Ciò che Trump ha fatto o fa nella sua camera da letto è del tutto indifferente, quand’anche fosse un patetico masochista. Una persona di buon senso comincerebbe col chiedersi quali siano i reali poteri di un Presidente degli Stati Uniti (che sono inferiori a quelli che molta gente immagina); quali siano i veri progetti di un candidato, dal momento che in campagna elettorale si dice qualunque cosa; e soprattutto sarebbe giusto chiedersi come reagirebbe dinanzi ad una situazione imprevista e difficile, come spesso è accaduto ai Presidenti statunitensi. George W.Bush si trovò improvvisamente ad affrontare l’impensabile crisi delle Torri Gemelle  e dovette scegliere fra le possibili reazioni. Fece bene ad invadere l’Afghanistan e ad abbattere Saddam Hussein?  La fine degli attentati in America è stata dovuta ai suoi provvedimenti?

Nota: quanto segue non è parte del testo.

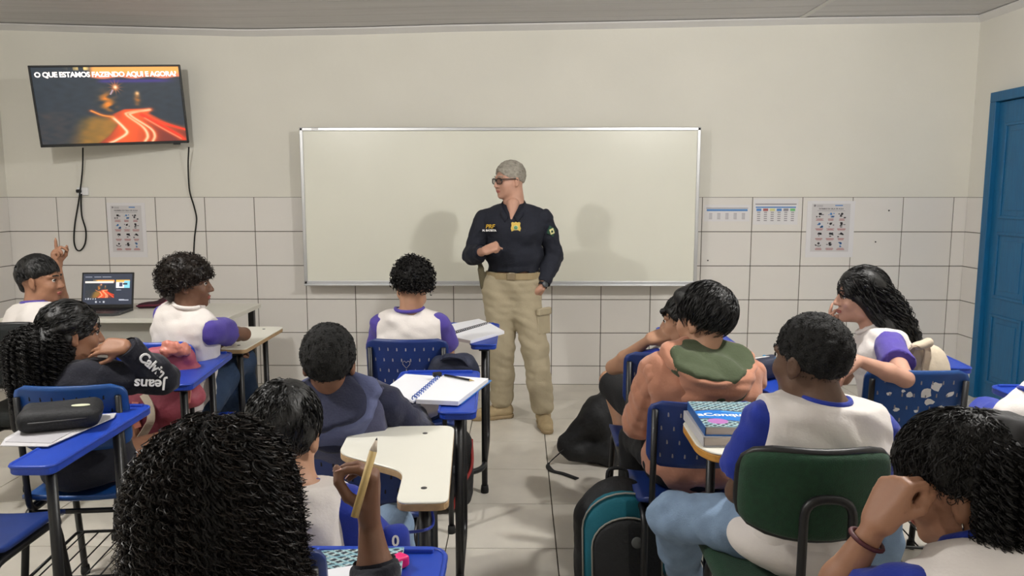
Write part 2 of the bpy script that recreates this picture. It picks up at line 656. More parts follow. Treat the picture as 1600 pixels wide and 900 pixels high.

Anche Truman visse qualcosa del genere. Arrivato imprevistamente alla Presidenza per la morte di Roosevelt, si vide cadere sulle spalle la responsabilità di concludere la guerra col Giappone. Doveva ordinare un’invasione che sarebbe costata la vita a centinaia di migliaia di soldati americani e a decine di milioni di giapponesi o dimostrare a Tokyo che non aveva altra strada che la resa? E ciò a rischio di essere additato nei secoli come l’uomo che distrusse, con un’arma inumana, una grande città, anzi due, con tutti i loro abitanti. Giusto discuterne, ma nessuno si porrebbe domande sulla moralità, sulla sessualità o sulla correttezza di quel Presidente. Peraltro onestissimo. E ancora: era intelligente o mediocre? Ha fatto o no la scelta giusta? E l’ha veramente decisa lui o ha soltanto obbedito ad uno staff competente, confermando l’irridente interpretazione del principio per cui “chiunque” può divenire Presidente degli Stati Uniti? Come si vede, la storia non si confonde col gossip o col giudizio dei parrocchiani.
Invece nei Paesi democratici i politici sono eletti o trombati per le ragioni più assurde. Ci si occupa di come si presentano, di come parlano o perfino del loro aspetto: è risaputo che Kennedy batté Nixon perché era più bello, e perché Nixon, essendo stato male, “sudava”. Letteralmente. Gli elettori giudicano accuratamente la moralità personale dei candidati, che invece è del tutto priva d’importanza, quando si tratta di guidare un Paese. E Richard Nixon, che appariva un furbo (Tricky Dicky lo chiamavano) la prima volta perse contro Kennedy, che pure valeva molto meno di lui.
Chi ricorda che Pericle fu accusato di un piccolo peculato e Giulio Cesare, che si rese colpevole di uno grande, non fu nemmeno accusato? La corruzione a Roma era tale che Cicerone poté vantarsi della propria onestà, affermando di avere “rubato poco”. Chi mai ha assolto l’imperatore Francesco Giuseppe, facendo prevalere la sua cristallina onestà, e la sua solerzia di primo funzionario dell’Impero, sull’errore di essere entrato in una guerra che quell’Impero lo distrusse?
Tutto ciò spiega il legittimo senso di stanchezza di fronte all’interminabile campagna elettorale americana. Oggi si discute di sciocchezze e fra pochi giorni si sceglierà in base ai motivi sbagliati. Solo la storia permette di valutare i Presidenti americani, e non lo fa per motivi morali. Mentre la loro elezione magari è dipesa soltanto da bassa politica, maldicenze, retorica, calunnie, vane promesse, demagogia, inganni e – oggi – soprattutto pubblicità. 
Rimane soltanto la flebile speranza che si elegga, magari per il motivo sbagliato, la persona giusta.